Chris Lehmann, founding principal at Philadelphia’s Science Leadership Academy, really sums it up: giving students “skin in the game,” as he put it to Education Week. That means, as the educators I mention in the main article show, using education technology not as another platform or delivery tool for traditional tutorial-style teaching but for the kind of “inquiry-driven, project-based” learning students do at Lehmann’s school, as well as in the schools I mention above. This is in a story about SLA’s switch from Mac laptops to Dell Chromebooks with a grant from Dell to that “will cover Chromebook 11’s for each of the 250 students in [the Academy’s] two freshman classes, as well as support staff and some desktop hardware,'” allowing SLA students to do 90% of what they could do on laptops for a quarter of the price, Lehmann said in a video interview embedded in the Ed Week article.

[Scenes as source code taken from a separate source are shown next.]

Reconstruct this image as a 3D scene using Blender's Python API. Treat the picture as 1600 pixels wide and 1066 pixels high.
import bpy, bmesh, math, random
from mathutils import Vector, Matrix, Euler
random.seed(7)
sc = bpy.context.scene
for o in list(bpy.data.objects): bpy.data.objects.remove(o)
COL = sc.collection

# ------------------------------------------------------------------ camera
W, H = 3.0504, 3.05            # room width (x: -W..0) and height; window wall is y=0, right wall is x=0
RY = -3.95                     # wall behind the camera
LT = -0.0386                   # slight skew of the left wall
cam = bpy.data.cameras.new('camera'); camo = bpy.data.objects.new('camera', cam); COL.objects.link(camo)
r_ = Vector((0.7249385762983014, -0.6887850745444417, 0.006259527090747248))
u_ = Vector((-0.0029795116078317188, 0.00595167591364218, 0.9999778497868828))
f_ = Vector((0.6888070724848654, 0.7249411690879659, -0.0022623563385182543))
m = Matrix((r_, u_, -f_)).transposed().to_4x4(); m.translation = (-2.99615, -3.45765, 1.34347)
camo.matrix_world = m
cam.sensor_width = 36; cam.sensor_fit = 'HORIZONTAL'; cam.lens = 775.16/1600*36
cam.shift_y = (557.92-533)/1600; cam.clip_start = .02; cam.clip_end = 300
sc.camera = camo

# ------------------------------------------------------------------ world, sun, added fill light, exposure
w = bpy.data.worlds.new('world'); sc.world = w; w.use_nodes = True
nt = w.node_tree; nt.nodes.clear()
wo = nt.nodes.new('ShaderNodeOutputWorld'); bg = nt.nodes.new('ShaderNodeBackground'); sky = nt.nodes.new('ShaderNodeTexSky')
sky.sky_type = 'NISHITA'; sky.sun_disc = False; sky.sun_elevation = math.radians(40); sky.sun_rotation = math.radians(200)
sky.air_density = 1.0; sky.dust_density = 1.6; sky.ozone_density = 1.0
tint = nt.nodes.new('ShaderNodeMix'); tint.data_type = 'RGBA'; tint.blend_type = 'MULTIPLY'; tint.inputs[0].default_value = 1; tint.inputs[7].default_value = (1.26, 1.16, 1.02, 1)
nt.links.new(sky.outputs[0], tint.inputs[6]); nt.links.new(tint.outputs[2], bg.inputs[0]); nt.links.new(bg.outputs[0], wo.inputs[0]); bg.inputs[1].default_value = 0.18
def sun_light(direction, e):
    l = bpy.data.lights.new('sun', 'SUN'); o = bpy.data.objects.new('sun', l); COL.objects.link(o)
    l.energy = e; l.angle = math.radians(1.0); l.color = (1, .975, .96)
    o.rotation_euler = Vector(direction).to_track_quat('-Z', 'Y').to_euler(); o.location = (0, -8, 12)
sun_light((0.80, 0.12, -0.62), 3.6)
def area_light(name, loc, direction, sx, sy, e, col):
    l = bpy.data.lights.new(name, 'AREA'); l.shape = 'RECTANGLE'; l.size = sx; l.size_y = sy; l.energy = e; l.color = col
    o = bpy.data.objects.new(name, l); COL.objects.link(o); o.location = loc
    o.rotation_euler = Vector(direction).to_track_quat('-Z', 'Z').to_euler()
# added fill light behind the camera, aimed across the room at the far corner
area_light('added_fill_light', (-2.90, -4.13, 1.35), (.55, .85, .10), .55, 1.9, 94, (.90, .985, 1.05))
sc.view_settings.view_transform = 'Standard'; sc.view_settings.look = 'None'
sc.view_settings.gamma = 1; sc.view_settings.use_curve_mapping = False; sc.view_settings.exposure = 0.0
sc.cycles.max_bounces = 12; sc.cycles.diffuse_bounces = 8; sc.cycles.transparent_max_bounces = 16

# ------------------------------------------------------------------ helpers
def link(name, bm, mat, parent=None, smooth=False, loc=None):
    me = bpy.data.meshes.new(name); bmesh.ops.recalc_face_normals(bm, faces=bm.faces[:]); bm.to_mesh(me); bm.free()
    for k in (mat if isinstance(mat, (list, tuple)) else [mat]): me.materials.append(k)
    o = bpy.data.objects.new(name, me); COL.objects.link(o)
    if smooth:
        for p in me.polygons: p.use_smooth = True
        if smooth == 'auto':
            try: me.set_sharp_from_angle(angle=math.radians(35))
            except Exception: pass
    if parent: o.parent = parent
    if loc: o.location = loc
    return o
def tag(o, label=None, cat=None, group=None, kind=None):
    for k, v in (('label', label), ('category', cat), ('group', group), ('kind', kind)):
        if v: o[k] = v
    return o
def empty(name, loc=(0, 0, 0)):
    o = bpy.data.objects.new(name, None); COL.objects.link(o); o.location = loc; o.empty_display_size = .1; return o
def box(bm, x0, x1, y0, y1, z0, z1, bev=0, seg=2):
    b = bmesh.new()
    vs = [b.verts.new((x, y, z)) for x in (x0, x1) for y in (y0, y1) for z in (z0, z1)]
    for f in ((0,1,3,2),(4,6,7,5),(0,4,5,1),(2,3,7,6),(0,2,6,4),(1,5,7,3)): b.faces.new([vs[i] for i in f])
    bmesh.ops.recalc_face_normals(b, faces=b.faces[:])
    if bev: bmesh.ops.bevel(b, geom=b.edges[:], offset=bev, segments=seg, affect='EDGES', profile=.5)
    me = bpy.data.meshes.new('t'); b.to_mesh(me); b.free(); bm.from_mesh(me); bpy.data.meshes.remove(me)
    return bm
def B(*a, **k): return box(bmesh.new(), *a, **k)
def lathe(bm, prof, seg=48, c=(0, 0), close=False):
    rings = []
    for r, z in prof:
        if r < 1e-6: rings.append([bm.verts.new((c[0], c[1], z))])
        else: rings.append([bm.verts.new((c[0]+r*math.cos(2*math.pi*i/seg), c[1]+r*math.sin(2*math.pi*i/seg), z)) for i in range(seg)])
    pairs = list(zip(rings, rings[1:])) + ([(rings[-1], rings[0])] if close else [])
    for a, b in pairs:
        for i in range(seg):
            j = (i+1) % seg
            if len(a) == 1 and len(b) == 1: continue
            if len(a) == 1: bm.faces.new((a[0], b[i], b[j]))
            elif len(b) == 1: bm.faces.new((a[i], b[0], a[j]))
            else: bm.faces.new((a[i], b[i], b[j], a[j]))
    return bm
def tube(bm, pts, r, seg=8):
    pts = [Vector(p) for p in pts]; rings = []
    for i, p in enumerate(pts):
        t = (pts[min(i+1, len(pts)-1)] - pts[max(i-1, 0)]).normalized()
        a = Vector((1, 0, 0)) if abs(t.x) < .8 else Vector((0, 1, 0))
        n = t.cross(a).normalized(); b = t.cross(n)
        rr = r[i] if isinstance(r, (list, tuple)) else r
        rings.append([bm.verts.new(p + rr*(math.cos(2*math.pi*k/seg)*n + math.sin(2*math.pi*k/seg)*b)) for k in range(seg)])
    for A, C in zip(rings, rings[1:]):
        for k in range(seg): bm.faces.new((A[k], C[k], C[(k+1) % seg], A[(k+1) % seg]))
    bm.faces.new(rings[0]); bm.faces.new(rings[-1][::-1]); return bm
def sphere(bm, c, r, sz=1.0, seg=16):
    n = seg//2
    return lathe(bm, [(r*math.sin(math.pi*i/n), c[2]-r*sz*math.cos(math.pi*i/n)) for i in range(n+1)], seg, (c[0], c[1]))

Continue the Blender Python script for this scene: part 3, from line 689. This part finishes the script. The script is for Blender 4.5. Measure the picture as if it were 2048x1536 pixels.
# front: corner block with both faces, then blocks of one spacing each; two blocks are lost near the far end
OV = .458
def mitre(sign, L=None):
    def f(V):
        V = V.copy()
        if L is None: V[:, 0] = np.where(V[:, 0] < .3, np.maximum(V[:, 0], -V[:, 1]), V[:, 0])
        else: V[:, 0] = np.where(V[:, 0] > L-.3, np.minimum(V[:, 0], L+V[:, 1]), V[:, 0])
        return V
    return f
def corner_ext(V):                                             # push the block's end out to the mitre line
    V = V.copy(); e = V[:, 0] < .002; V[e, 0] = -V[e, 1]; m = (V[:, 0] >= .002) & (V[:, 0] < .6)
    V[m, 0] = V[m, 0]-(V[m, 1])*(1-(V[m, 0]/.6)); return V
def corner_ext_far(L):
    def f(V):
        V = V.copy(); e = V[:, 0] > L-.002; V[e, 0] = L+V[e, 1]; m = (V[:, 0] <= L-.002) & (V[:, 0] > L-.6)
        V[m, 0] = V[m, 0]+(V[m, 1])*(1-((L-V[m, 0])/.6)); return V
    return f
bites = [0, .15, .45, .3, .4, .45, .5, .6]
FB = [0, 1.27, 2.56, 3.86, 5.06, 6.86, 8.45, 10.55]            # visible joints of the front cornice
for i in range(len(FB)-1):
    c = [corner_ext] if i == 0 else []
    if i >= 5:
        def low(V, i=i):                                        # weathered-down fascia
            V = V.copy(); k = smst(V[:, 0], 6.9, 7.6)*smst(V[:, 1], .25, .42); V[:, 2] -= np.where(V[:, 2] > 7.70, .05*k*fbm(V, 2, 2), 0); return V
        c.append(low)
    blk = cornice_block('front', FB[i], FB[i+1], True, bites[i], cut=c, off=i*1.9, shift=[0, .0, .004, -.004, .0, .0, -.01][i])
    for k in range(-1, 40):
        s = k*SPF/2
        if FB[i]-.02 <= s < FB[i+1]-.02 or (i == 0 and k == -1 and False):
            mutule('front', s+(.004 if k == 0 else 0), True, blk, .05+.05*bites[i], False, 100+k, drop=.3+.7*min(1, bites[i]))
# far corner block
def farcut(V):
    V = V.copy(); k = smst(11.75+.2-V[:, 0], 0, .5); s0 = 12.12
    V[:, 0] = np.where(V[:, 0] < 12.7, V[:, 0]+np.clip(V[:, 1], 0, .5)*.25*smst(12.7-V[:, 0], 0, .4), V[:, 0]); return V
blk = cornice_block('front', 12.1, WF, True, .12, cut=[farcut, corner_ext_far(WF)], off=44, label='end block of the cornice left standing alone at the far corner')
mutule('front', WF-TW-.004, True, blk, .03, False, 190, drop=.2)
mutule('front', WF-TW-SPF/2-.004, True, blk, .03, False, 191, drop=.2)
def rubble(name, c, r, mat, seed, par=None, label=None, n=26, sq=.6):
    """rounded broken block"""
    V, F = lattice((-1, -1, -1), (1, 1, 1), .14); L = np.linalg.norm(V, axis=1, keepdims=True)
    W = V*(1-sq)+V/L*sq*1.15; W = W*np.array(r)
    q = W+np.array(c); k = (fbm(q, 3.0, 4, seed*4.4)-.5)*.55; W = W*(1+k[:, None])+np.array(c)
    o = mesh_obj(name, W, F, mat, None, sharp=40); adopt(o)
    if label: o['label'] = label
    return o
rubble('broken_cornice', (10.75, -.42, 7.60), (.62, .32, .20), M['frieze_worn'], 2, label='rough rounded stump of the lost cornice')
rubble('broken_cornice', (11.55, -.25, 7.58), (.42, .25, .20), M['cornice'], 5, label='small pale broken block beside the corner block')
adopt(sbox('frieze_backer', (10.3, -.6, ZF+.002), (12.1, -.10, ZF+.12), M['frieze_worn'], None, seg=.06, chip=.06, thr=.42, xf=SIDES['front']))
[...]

Another example of “skin in the game” for students is the 6th grade language arts class at Suffern Middle School in New York, where, “in addition to traditional, paper-and-pencil work, students assume the role of a [World of Warcraft online game] character to complete quest-based assignments online while investigating Myths: Not Just Long Ago and Rick Riordan’s The Lightning Thief. Self-reflection, in conjunction with [those books] and tracking of characters’ hero paths in WoW, rounds out a robust humanities curriculum that addresses the [Common Core Learning Standards] while meeting the kids ‘where they live’,” their teacher, Peggy Sheehy told RamapoCentral.org. Her students told the writer that, among other things, they’re learning problem-solving, reading comprehension, communication skills and “how to other treat people” while having fun in the process.
I’ve seen no better description of the kind of learning today’s students need and why than in the first 8 paragraphs of this article in Wired by Joshua Davis. He calls it “the inexorable logic of the digital age”: “Access to a world of infinite information has changed how we communicate, process information, and think. Decentralized systems have proven to be more productive and agile than rigid, top-down ones. Innovation, creativity, and independent thinking are increasingly crucial to the global economy.” He leads his article about it with a dirt-poor Mexican school just across the border from Brownsville, Texas. If you’re interested in what students need not only to be engaged in classrooms but successful in a networked economy and world, it’s a must-read.